Revista Arte

En este pueblo (XXIX)

Por Anxo @anxocarracedo

En este pueblo los romanos hicieron bien su trabajo. Por todas partes aparece el legado de aquella civilización tan pragmática como implacable: las viñas, que van resistiendo como pueden; las tégulas y otras piezas de cerámica más fina, que se encuentran cada poco; las murias, esos amontonamientos de piedras del río que dan testimonio de las molestias que se tomaron los invasores para llevarse el tesoro mineral que contenía la tierra. Porque ¿qué otra cosa sino la fiebre del oro podría haberlos traído hasta aquí? Los romanos dejaron también la traza del campamento en el que se asentaron, a los pies del castro que durante siglos había servido de morada a los primeros pobladores de estos contornos. Cardus y decumanus, los dos ejes del plano, se cruzan en la hoy llamada plaza de la Concordia, donde tras de la guerra se erigió el monolito de la discordia.

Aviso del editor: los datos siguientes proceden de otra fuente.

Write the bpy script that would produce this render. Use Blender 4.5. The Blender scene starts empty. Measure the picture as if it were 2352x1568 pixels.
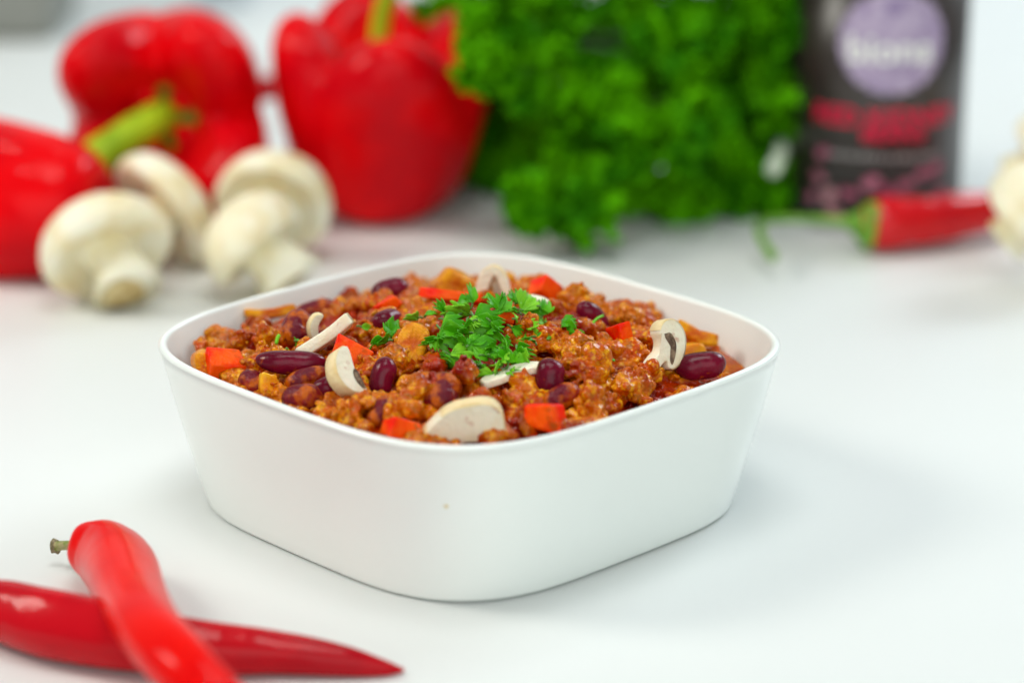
import bpy, bmesh, math, random
import numpy as np
from mathutils import Vector, Matrix, Euler

C = bpy.context.scene.collection
SC = bpy.context.scene
R = math.radians
random.seed(4)
rng = np.random.default_rng(11)
CM = 0.01

# ------------------------------------------------------------------ camera
PITCH = 0.3178
CAM = np.array([1.171, -69.14, 27.34])            # cm
cam_d = bpy.data.cameras.new('camera')
cam = bpy.data.objects.new('camera', cam_d)
C.objects.link(cam)
cam.location = CAM * CM
cam.rotation_euler = (math.pi / 2 - PITCH, 0, 0)
cam_d.lens = 93.38
cam_d.sensor_width = 36
cam_d.clip_start = 0.02
cam_d.clip_end = 30
cam_d.dof.use_dof = True
cam_d.dof.focus_distance = 0.706
cam_d.dof.aperture_fstop = 5.0
cam_d.dof.aperture_blades = 9
SC.camera = cam

# ------------------------------------------------------------------ world and lamps
w = bpy.data.worlds.new('World')
SC.world = w
w.use_nodes = True
bg = w.node_tree.nodes['Background']
bg.inputs['Color'].default_value = (0.92, 0.98, 0.97, 1)
bg.inputs['Strength'].default_value = 0.22


def area(name, loc, target, size, power, color, sy=None):
    d = bpy.data.lights.new(name, 'AREA')
    d.shape = 'RECTANGLE'
    d.size = size
    d.size_y = sy or size
    d.energy = power
    d.color = color
    o = bpy.data.objects.new(name, d)
    C.objects.link(o)
    o.location = loc
    o.rotation_euler = (Vector(target) - Vector(loc)).to_track_quat('-Z', 'Y').to_euler()
    return o


area('softbox_left', (-1.05, 0.05, 0.95), (0, 0.05, 0.02), 0.36, 7.4, (1.0, 0.975, 0.88), 0.45)
area('window_right', (1.05, 1.10, 0.95), (0, 0.0, 0.02), 0.6, 11.5, (0.80, 0.92, 1.0))
area('ceiling_panel', (0.0, -0.12, 1.3), (0, -0.05, 0.0), 0.5, 4.6, (0.97, 1.0, 0.97), 0.5)
area('room_fill', (0.35, -2.3, 1.1), (0, 0, 0.05), 3.2, 31.0, (0.93, 1.0, 0.98), 2.0)
for i, (x, y) in enumerate(((-0.5, -0.35), (0.1, -0.65), (0.55, -0.25), (-0.45, 0.75), (0.15, 0.95))):
    d = bpy.data.lights.new('ceiling_spot', 'POINT')
    d.energy = 2.4
    d.shadow_soft_size = 0.03
    d.color = (1.0, 0.96, 0.9)
    o = bpy.data.objects.new('ceiling_spot', d)
    C.objects.link(o)
    o.location = (x, y, 1.75)

SC.view_settings.view_transform = 'Standard'
SC.view_settings.look = 'None'
SC.view_settings.exposure = 0.15
SC.view_settings.gamma = 1.0
SC.cycles.use_denoising = True
SC.cycles.max_bounces = 10
SC.cycles.diffuse_bounces = 5
SC.cycles.glossy_bounces = 4

# ------------------------------------------------------------------ photograph measurements -> places (cm)
FPX = 93.38 / 36 * 2352.0


def ray(px, py):
    u = (px - 1176) / FPX
    v = (784 - py) / FPX
    d = np.array([u, math.cos(PITCH) + v * math.sin(PITCH), -math.sin(PITCH) + v * math.cos(PITCH)])
    return d


def at_z(px, py, z=0.0):
    d = ray(px, py)
    return CAM + d * ((z - CAM[2]) / d[2])


def at_y(px, py, y):
    d = ray(px, py)
    return CAM + d * ((y - CAM[1]) / d[1])


# ------------------------------------------------------------------ helpers
def mesh_obj(name, verts, faces, mat, parent=None, smooth=True, cm=True):
    me = bpy.data.meshes.new(name)
    v = np.asarray(verts, float) * (CM if cm else 1)
    me.from_pydata(v.tolist(), [], [list(map(int, f)) for f in faces])
    me.validate()
    me.update()
    if smooth:
        me.shade_smooth()
    if mat:
        for m in (mat if isinstance(mat, (list, tuple)) else [mat]):
            me.materials.append(m)
    o = bpy.data.objects.new(name, me)
    C.objects.link(o)
    if parent:
        o.parent = parent
    return o


def empty(name, loc=(0, 0, 0), rot=(0, 0, 0)):
    o = bpy.data.objects.new(name, None)
    C.objects.link(o)
    o.location = np.asarray(loc, float) * CM
    o.rotation_euler = rot
    o.empty_display_size = 0.01
    return o


def tag(o, label, cat, group=None, kind=None):
    o['label'] = label
    o['category'] = cat
    if group:
        o['group'] = group
    if kind:
        o['kind'] = kind
    return o


def place(o, loc, rot=(0, 0, 0)):
    o.location = np.asarray(loc, float) * CM
    o.rotation_euler = tuple(R(a) for a in rot)
    return o


def basis(o, loc, xdir, zdir):
    """place an object by its local x and z directions"""
    x = Vector(xdir).normalized()
    z = Vector(zdir)
    z = (z - x * z.dot(x)).normalized()
    y = z.cross(x)
    m = Matrix((x, y, z)).transposed().to_4x4()
    m.translation = Vector(np.asarray(loc, float) * CM)
    o.matrix_world = m
    return o


def frames(pts):
    """tangent / normal / binormal along a path"""
    pts = np.asarray(pts, float)
    t = np.gradient(pts, axis=0)
    t /= np.linalg.norm(t, axis=1)[:, None]
    up = np.array([0, 0, 1.0])
    n = np.zeros_like(t)
    n0 = np.cross(t[0], up)
    if np.linalg.norm(n0) < 1e-3:
        n0 = np.cross(t[0], np.array([1.0, 0, 0]))
    n[0] = n0 / np.linalg.norm(n0)
    for i in range(1, len(t)):
        a = n[i - 1] - t[i] * n[i - 1].dot(t[i])
        n[i] = a / np.linalg.norm(a)
    return t, n, np.cross(t, n)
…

Y después de los romanos, como es bien sabido, vinieron los bárbaros. Al vándalo Gunderico se le atribuye la construcción de la mayor parte de lo que hoy es el pueblo sobre las ruinas que dejaron los latinos cuando el oro se acabó. A modo de homenaje histórico, la avenida principal lleva hoy su nombre, precedido del título de rey.

Después de los romanos, decíamos, vinieron los bárbaros y con ellos, ¿quién ha de sorprenderse?,  comenzaron las barbaridades. No puede hacerse aquí el inventario completo, pero sí señalar una a modo de ejemplo. Sólo una. Una barbaridad reciente que arruinó la silueta que este pueblo había convertido en su símbolo: la cruz de madera que soporta otra cruz en su brazo derecho, que a su vez soporta un lienzo blanco que ondea al viento, en la cima del castro, descollando por encima de las castañales y saludando a Casiopea en las noches limpias de agosto. Pues bien, un día llegaron los ingenieros de las compañías de telefonía móvil y en un santiamén acabaron con el inmemorial skyline. Según el proyecto, el mejor lugar para poner las dos enormes torres metálicas con sus antenas era precisamente allá arriba, al ladito mismo de la humilde cruz. Echaron placa de hormigón y allí las plantaron. Y allí siguen.

No faltó quien se rasgara las vestiduras, claro.

—¡Que las quiten! ¡Que las pongan más lejos! —clamaba indignada la gallega que se casó con uno que tiene aquí raíces y se enamoró del pueblo contra todo pronóstico. Y que conoce bien el paraje profanado, porque cada mes de septiembre viene a apañar moras por el camino pedregoso que lleva al castro.

No fue ella la única en protestar. Unos lo hicieron por defender la dignidad del emblema del pueblo y otros por no sé qué pamplina de la radiación electromagnética. Pero a burro muerto, cebada al rabo. Además, ¿cómo van a pelear cuatro gatos contra las grandes multinacionales de las telecomunicaciones? Al final, el que más y el que menos fue viéndole las ventajas a no tener que bajar hasta el río para encontrar algo de cobertura, y hoy todo el mundo chatea o habla por el móvil sin remordimientos.

—¡Que se las lleven! —insiste la gallega, inasequible al desaliento.

Ahora sólo falta que alguien con el temple de un romano presente en el ayuntamiento una moción para adaptar a los tiempos el escudo de este pueblo. Bastaría con pintar, junto a la doble cruz que se eleva en el castro, un par de torretas de acero, y en la bordura de gules, acompañando a las ocho piñas doradas, los logotipos de Vodafone y la Telefónica.